I mention thresholds on here a lot not because I believe buy into the monomyth of Campbell’s Hero with a Thousand Faces (on Amazon), but rather because I believe great stories and great changes in life all involve thresholds. Literal thresholds are also crossed in every single fantasy/fairy story that’s ever been written. Tolkien talks about these in On Fairy Stories, but when Kiddo and I went on a morning run the other day, I mentioned Lewis.
Of course.
What else would I be thinking about at 6 in the morning?
In The Magician’s Nephew, Lewis compares this attic space connecting every townhouse in the row to the wood between the worlds. He talks about how kids always find these spaces, these in-between spaces that cross a threshold from their world into a world completely foreign. We cross these thresholds all the time as kids, learning and growing from other worlds, and the world seems magical. I’ve made it my ambition, as an adult, to find these wherever I can, to go looking for them, to cross thresholds into other worlds and grow — “childlike” is the word.
“Look,” I said on our cool-down walk. “A threshold.” There was a tiny rock path hidden behind a fire pit in this lady’s backyard that crossed a creek, ascended a hill through a wood and landed on that railway-turned-trail where we walked.
“It is,” she said. “Huh.”
“I bet some kid loves crossing that backyard world into the world of this trail.”

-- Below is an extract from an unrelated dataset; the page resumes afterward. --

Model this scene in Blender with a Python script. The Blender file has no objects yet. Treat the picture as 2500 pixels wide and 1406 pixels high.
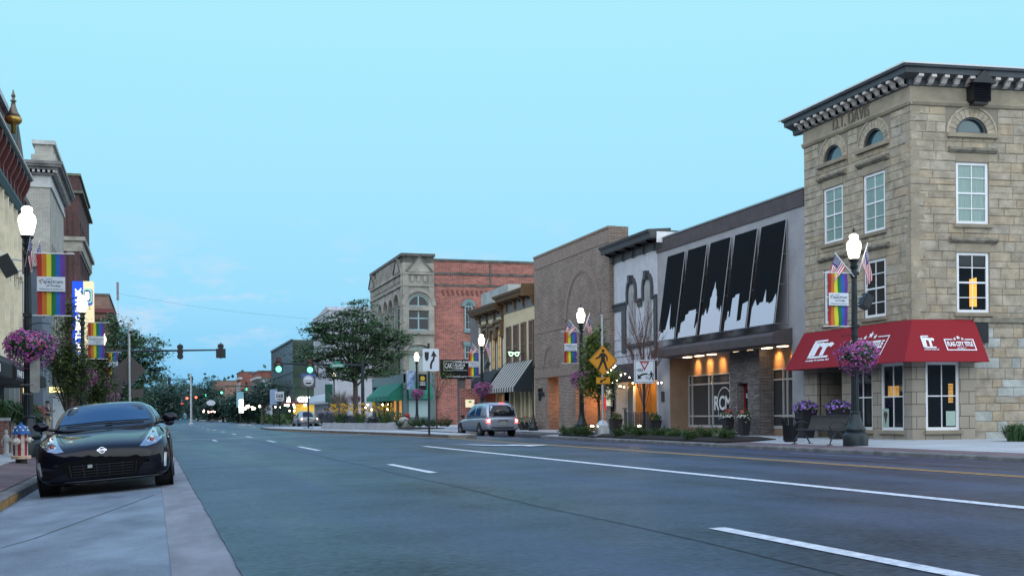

Kiddo responded days later by sending me the picture above, a picture that was posted August 8th on Humans of New York. Brandon, owner of HONY, added this text with the picture:
“I think our memories of childhood are composed of these magical play spaces that children have. Does that make sense? The places that, as children, we sort of claim and carve out as our own. I think we lose that in adulthood. Does that make sense?”
“Can you give me an example?”
“Well, I moved around a lot. So I had a lot of different ones. But I remember the back balcony of our place in California. There were plants out there, and I used to get on the ground between those plants and play with my toys. It was my space.”
“Do you remember the saddest day of your life?”
“I lost a sister.”
“How old was she?”
“She was eight. I was twenty at the time.”
“What’s the greatest day you ever spent together?”
“I remember this one time we were walking in Pennsylvania, and she was really young so I was a long way ahead of her. And she stopped and kept calling for me to come back. I finally walked back to her and she was pointing down this narrow alleyway– it was blocked off by this wrought iron gate and lined with trees and paved in cobblestone, and the light was coming through just perfectly. It was very beautiful. And I just loved how she’d noticed it and stopped me from my busyness to appreciate it.”
“It was one of her spaces.”
“Yeah, I guess it was.”
Go cross a threshold today and come alive.